In his later books, Nietzsche developed a whole psychology based on his insight that two antagonistic drives are at war in the human soul: the will to knowledge and the will to ignorance.
[…]…a common chord of moral doubt about the Socratic equation of knowledge with happiness. I stress the moral to distinguish this kind of skepticism from epistemological doubts about the possibility of genuine knowledge. Epistemological skepticism raises genuine issues about the status of modern science, but it does so in the skeptical spirit of the sciences themselves. […] Moral skepticism about the pursuit of knowledge in general, and the modern sciences in particular, is of a different order: It accepts that genuine knowledge and science are possible but questions their worth, on the assumption that the issue of “worth” is not one the sciences can decide.
[…]The moral critique of science runs back many centuries, but it lacked a coherent and responsible voice in the century just past, though it did echo disturbingly in the thought of Martin Heidegger. The sciences have come under attack recently by academic critics who believe themselves to be inspired by Nietzsche, yet these critics stubbornly avoid discussing the morally ambiguous ideal Nietzsche defended: the “health” of the species. In reading our contemporary critics, one senses the moral revulsion against science that animates them and wonders why they don´t examine the nature of that revulsion. Instead, they cast a shadow of suspicion on the knowledge claims of science, which are entirely beside the point. The deeper issue is not whether knowledge through science is possible (it is); the issue is whether that knowledge is good, and on this question serious minds have been divided since the very beginning of our civilization.

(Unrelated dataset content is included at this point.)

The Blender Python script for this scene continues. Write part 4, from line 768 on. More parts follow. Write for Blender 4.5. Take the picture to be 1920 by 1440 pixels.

In her novel Daniel Deronda (1874-76), George Eliot writes, “It is a common sentence that Knowledge is power; but who hath duly considered or set forth the power of Ignorance?” …if we are to judge by the history of our sacred and profane literature, the wills to knowledge and ignorance are permanent features of the human psyche.
[…]When the Spanish thinker Miguel de Unamuno heard Goethe´s apocryphal last words—”Light, light, more light!”—he famously retorted, “No, warmth, warmth, more warmth! For we die of the cold, not of the darkness. It is not the night that kills, but the frost.”